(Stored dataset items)

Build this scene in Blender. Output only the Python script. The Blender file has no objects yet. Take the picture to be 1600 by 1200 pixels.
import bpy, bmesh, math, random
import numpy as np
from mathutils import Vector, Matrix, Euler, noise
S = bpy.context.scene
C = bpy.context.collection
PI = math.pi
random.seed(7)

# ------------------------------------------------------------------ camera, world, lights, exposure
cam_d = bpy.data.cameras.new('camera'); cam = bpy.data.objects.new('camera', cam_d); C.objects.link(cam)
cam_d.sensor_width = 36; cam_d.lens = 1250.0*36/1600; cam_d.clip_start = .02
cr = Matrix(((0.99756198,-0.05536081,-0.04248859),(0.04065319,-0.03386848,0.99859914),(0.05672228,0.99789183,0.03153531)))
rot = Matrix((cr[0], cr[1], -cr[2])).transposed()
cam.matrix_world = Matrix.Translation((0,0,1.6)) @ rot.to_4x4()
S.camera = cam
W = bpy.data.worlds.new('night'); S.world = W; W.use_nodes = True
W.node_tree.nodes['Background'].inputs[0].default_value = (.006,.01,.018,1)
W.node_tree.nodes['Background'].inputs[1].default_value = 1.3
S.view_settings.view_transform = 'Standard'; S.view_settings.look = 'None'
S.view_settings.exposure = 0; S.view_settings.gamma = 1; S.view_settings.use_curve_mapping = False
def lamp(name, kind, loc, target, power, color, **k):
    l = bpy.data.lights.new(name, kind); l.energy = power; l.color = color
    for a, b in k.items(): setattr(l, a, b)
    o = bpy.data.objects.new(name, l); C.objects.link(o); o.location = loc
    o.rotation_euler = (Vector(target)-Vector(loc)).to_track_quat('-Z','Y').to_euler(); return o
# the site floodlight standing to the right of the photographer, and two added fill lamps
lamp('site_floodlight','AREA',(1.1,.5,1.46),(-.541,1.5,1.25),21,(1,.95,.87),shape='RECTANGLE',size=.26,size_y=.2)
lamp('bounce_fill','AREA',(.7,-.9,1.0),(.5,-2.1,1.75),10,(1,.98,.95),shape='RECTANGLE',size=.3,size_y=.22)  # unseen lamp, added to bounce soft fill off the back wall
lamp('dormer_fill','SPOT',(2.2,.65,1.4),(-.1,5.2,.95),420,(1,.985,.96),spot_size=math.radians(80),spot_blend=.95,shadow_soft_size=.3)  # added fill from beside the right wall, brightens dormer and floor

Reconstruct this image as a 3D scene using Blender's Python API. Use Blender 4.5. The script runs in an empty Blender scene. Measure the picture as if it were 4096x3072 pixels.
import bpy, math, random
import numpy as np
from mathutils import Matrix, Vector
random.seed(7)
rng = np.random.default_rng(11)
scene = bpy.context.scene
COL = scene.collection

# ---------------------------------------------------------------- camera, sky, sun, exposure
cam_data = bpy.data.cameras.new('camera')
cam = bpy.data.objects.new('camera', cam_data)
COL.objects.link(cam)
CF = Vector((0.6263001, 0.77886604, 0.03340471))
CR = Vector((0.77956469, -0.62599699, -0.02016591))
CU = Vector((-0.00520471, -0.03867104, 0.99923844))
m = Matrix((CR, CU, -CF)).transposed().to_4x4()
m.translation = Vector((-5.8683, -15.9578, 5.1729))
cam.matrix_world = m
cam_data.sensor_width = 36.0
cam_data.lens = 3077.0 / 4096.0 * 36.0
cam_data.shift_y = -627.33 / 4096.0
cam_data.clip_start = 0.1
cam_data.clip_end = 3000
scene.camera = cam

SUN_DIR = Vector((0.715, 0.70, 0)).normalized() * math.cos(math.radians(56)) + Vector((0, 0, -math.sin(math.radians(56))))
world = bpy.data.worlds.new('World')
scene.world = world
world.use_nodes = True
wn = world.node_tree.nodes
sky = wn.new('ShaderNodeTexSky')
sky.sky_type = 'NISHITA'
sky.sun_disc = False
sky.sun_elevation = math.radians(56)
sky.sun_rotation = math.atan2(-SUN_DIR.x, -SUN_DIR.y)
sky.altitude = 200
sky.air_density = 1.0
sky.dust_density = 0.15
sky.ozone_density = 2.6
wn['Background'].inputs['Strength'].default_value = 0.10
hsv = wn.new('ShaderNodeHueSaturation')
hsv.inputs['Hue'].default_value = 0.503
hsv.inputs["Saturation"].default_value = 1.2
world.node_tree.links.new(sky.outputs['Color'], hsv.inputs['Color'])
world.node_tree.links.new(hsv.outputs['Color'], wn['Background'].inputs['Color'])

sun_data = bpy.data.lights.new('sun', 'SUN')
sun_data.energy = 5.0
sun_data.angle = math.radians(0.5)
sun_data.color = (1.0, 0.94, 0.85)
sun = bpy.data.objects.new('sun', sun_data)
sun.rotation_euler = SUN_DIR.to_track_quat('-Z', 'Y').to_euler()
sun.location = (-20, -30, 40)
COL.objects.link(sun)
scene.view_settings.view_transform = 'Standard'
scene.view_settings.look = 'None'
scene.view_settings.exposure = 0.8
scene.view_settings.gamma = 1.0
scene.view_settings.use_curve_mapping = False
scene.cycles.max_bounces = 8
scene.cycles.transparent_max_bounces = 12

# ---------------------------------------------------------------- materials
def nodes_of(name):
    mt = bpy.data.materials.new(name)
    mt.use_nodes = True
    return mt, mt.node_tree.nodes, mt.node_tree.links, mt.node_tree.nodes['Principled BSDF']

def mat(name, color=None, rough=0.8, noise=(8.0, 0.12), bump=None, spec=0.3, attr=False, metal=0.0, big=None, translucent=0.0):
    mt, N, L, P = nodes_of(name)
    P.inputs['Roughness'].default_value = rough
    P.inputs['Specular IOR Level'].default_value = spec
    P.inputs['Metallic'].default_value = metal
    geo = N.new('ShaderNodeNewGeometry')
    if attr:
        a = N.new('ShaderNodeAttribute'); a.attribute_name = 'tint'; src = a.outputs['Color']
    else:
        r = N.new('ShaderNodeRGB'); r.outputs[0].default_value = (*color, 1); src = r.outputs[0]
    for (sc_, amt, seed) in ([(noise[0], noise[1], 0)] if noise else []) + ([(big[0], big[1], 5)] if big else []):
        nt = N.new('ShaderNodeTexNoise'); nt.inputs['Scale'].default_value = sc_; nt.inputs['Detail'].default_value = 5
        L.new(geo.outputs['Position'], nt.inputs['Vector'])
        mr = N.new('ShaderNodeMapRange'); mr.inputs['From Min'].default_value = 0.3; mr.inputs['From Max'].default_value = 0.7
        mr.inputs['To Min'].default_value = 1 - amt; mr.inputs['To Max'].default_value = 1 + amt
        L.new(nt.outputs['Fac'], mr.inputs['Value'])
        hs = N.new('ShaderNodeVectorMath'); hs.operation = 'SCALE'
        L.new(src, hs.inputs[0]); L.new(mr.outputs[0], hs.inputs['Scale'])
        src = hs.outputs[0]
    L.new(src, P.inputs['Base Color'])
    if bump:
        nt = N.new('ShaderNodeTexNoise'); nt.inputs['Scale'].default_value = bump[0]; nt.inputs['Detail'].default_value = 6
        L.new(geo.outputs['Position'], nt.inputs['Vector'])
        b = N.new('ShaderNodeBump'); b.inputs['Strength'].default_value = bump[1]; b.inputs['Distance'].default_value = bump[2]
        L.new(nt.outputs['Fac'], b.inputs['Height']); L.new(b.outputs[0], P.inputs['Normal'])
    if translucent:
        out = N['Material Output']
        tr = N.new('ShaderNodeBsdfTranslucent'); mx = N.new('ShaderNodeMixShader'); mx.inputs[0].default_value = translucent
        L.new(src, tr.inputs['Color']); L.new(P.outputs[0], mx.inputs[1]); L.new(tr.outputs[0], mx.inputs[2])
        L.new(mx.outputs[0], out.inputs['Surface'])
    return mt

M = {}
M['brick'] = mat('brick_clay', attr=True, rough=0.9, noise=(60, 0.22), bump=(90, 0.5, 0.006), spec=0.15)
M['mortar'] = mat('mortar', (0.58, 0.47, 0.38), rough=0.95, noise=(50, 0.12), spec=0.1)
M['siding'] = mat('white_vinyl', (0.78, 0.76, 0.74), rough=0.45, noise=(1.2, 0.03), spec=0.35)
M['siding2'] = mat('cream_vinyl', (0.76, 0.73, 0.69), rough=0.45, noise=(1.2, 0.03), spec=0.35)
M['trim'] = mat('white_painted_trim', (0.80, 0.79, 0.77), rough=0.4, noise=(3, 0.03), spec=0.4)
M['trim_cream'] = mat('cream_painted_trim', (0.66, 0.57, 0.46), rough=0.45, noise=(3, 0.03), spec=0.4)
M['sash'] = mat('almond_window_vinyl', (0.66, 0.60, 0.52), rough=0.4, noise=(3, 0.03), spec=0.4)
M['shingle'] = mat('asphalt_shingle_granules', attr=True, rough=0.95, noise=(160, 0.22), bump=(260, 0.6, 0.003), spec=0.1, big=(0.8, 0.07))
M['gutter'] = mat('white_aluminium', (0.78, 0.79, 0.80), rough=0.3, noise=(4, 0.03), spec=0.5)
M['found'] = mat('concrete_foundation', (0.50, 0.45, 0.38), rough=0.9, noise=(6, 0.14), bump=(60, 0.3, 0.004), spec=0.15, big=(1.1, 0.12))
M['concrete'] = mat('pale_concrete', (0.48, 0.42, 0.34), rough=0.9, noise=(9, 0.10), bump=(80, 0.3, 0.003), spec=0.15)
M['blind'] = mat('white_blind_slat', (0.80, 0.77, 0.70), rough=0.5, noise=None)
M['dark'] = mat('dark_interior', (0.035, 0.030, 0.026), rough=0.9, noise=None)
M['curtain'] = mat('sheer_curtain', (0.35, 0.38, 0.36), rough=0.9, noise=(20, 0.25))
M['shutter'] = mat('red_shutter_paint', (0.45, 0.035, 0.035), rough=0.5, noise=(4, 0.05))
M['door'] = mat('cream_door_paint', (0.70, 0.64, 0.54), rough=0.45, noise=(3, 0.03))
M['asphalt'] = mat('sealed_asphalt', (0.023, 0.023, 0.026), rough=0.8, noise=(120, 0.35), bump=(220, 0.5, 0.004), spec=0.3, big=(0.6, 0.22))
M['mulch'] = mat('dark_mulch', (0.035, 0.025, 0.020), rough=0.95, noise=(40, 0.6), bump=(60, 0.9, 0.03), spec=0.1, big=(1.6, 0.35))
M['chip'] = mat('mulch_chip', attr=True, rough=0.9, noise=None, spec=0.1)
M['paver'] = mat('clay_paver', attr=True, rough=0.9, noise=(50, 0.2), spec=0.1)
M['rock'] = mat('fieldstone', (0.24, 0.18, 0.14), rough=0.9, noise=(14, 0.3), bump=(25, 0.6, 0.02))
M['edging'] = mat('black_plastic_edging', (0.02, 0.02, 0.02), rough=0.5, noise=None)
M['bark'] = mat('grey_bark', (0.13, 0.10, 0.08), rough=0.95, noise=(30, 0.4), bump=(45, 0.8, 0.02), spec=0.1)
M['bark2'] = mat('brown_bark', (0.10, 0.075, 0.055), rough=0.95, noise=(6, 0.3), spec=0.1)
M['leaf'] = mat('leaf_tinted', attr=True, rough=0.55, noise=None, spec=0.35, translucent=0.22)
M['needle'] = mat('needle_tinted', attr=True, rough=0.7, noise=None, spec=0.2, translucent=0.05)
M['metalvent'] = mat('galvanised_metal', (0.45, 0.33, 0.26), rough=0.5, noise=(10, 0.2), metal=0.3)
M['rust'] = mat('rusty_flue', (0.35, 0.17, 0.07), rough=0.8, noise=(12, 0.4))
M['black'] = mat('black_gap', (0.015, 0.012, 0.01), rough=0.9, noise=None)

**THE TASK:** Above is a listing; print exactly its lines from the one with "Reconstruct this image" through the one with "COL = scene.collection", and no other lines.

**EXERCISE ANSWER:**
Reconstruct this image as a 3D scene using Blender's Python API. Use Blender 4.5. The script runs in an empty Blender scene. Measure the picture as if it were 4096x3072 pixels.
import bpy, math, random
import numpy as np
from mathutils import Matrix, Vector
random.seed(7)
rng = np.random.default_rng(11)
scene = bpy.context.scene
COL = scene.collection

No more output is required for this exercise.